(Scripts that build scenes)
>>>>

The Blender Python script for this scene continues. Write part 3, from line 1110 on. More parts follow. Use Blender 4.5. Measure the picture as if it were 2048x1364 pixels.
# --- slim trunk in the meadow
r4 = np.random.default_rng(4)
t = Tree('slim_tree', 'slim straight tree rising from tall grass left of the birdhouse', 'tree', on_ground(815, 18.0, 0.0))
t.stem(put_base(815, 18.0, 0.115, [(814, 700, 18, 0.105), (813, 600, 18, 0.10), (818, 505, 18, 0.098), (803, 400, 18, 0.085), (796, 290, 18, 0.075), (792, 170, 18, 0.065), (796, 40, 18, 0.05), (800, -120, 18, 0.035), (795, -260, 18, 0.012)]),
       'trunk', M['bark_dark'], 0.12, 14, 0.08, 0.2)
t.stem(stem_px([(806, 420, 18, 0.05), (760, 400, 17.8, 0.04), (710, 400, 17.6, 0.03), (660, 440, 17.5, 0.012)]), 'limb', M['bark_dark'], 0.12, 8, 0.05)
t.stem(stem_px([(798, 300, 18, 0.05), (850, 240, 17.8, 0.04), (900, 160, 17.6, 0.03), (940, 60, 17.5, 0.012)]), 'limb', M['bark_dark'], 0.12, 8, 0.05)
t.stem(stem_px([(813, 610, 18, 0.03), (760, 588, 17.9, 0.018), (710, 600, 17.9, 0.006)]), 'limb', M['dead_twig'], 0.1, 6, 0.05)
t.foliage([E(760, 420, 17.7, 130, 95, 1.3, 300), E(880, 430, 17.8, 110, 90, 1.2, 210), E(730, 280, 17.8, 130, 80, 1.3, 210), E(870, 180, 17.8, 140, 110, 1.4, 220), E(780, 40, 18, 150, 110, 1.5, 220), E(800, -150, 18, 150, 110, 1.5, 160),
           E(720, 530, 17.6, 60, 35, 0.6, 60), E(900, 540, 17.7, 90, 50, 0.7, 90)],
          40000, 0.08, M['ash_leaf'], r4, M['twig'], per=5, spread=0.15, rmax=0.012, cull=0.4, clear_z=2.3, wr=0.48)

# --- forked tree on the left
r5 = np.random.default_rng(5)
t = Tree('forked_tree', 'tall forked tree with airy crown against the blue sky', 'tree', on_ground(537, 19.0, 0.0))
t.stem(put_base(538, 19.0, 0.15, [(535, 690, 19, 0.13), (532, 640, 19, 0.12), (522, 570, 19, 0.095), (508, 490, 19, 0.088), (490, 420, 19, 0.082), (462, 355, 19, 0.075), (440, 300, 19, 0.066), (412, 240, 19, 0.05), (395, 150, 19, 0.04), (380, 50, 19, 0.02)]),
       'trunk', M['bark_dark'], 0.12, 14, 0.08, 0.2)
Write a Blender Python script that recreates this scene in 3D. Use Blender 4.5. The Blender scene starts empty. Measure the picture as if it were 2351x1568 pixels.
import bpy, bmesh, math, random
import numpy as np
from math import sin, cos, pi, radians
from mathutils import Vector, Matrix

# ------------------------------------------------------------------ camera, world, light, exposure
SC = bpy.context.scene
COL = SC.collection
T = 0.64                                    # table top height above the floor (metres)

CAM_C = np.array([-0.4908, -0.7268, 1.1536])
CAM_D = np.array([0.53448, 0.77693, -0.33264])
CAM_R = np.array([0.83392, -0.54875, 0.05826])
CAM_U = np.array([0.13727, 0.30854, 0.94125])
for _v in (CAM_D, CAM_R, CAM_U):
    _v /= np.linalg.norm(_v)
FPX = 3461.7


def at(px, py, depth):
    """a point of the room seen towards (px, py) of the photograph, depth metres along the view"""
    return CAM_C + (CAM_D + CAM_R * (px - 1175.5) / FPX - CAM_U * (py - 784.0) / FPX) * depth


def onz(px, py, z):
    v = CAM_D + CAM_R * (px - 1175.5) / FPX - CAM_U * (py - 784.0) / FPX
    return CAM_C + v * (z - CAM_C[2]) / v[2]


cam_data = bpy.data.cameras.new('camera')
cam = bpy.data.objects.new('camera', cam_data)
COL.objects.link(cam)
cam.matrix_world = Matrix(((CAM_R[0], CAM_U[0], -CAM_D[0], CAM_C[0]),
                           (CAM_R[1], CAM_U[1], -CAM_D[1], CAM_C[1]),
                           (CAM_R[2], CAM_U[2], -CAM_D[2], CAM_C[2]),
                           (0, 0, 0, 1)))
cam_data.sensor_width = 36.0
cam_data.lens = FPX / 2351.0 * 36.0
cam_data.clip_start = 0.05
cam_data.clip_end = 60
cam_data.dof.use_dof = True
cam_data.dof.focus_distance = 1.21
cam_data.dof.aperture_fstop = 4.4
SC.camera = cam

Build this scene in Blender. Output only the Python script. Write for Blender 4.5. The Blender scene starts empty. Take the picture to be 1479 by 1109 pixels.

<<<<

TASK DESCRIPTION:
Copy the material above back out, exactly as written.

SOLUTION TO THE EXERCISE:
The Blender Python script for this scene continues. Write part 3, from line 1110 on. More parts follow. Use Blender 4.5. Measure the picture as if it were 2048x1364 pixels.
# --- slim trunk in the meadow
r4 = np.random.default_rng(4)
t = Tree('slim_tree', 'slim straight tree rising from tall grass left of the birdhouse', 'tree', on_ground(815, 18.0, 0.0))
t.stem(put_base(815, 18.0, 0.115, [(814, 700, 18, 0.105), (813, 600, 18, 0.10), (818, 505, 18, 0.098), (803, 400, 18, 0.085), (796, 290, 18, 0.075), (792, 170, 18, 0.065), (796, 40, 18, 0.05), (800, -120, 18, 0.035), (795, -260, 18, 0.012)]),
       'trunk', M['bark_dark'], 0.12, 14, 0.08, 0.2)
t.stem(stem_px([(806, 420, 18, 0.05), (760, 400, 17.8, 0.04), (710, 400, 17.6, 0.03), (660, 440, 17.5, 0.012)]), 'limb', M['bark_dark'], 0.12, 8, 0.05)
t.stem(stem_px([(798, 300, 18, 0.05), (850, 240, 17.8, 0.04), (900, 160, 17.6, 0.03), (940, 60, 17.5, 0.012)]), 'limb', M['bark_dark'], 0.12, 8, 0.05)
t.stem(stem_px([(813, 610, 18, 0.03), (760, 588, 17.9, 0.018), (710, 600, 17.9, 0.006)]), 'limb', M['dead_twig'], 0.1, 6, 0.05)
t.foliage([E(760, 420, 17.7, 130, 95, 1.3, 300), E(880, 430, 17.8, 110, 90, 1.2, 210), E(730, 280, 17.8, 130, 80, 1.3, 210), E(870, 180, 17.8, 140, 110, 1.4, 220), E(780, 40, 18, 150, 110, 1.5, 220), E(800, -150, 18, 150, 110, 1.5, 160),
           E(720, 530, 17.6, 60, 35, 0.6, 60), E(900, 540, 17.7, 90, 50, 0.7, 90)],
          40000, 0.08, M['ash_leaf'], r4, M['twig'], per=5, spread=0.15, rmax=0.012, cull=0.4, clear_z=2.3, wr=0.48)

# --- forked tree on the left
r5 = np.random.default_rng(5)
t = Tree('forked_tree', 'tall forked tree with airy crown against the blue sky', 'tree', on_ground(537, 19.0, 0.0))
t.stem(put_base(538, 19.0, 0.15, [(535, 690, 19, 0.13), (532, 640, 19, 0.12), (522, 570, 19, 0.095), (508, 490, 19, 0.088), (490, 420, 19, 0.082), (462, 355, 19, 0.075), (440, 300, 19, 0.066), (412, 240, 19, 0.05), (395, 150, 19, 0.04), (380, 50, 19, 0.02)]),
       'trunk', M['bark_dark'], 0.12, 14, 0.08, 0.2)
Write a Blender Python script that recreates this scene in 3D. Use Blender 4.5. The Blender scene starts empty. Measure the picture as if it were 2351x1568 pixels.
import bpy, bmesh, math, random
import numpy as np
from math import sin, cos, pi, radians
from mathutils import Vector, Matrix

# ------------------------------------------------------------------ camera, world, light, exposure
SC = bpy.context.scene
COL = SC.collection
T = 0.64                                    # table top height above the floor (metres)

CAM_C = np.array([-0.4908, -0.7268, 1.1536])
CAM_D = np.array([0.53448, 0.77693, -0.33264])
CAM_R = np.array([0.83392, -0.54875, 0.05826])
CAM_U = np.array([0.13727, 0.30854, 0.94125])
for _v in (CAM_D, CAM_R, CAM_U):
    _v /= np.linalg.norm(_v)
FPX = 3461.7


def at(px, py, depth):
    """a point of the room seen towards (px, py) of the photograph, depth metres along the view"""
    return CAM_C + (CAM_D + CAM_R * (px - 1175.5) / FPX - CAM_U * (py - 784.0) / FPX) * depth


def onz(px, py, z):
    v = CAM_D + CAM_R * (px - 1175.5) / FPX - CAM_U * (py - 784.0) / FPX
    return CAM_C + v * (z - CAM_C[2]) / v[2]


cam_data = bpy.data.cameras.new('camera')
cam = bpy.data.objects.new('camera', cam_data)
COL.objects.link(cam)
cam.matrix_world = Matrix(((CAM_R[0], CAM_U[0], -CAM_D[0], CAM_C[0]),
                           (CAM_R[1], CAM_U[1], -CAM_D[1], CAM_C[1]),
                           (CAM_R[2], CAM_U[2], -CAM_D[2], CAM_C[2]),
                           (0, 0, 0, 1)))
cam_data.sensor_width = 36.0
cam_data.lens = FPX / 2351.0 * 36.0
cam_data.clip_start = 0.05
cam_data.clip_end = 60
cam_data.dof.use_dof = True
cam_data.dof.focus_distance = 1.21
cam_data.dof.aperture_fstop = 4.4
SC.camera = cam

Build this scene in Blender. Output only the Python script. Write for Blender 4.5. The Blender scene starts empty. Take the picture to be 1479 by 1109 pixels.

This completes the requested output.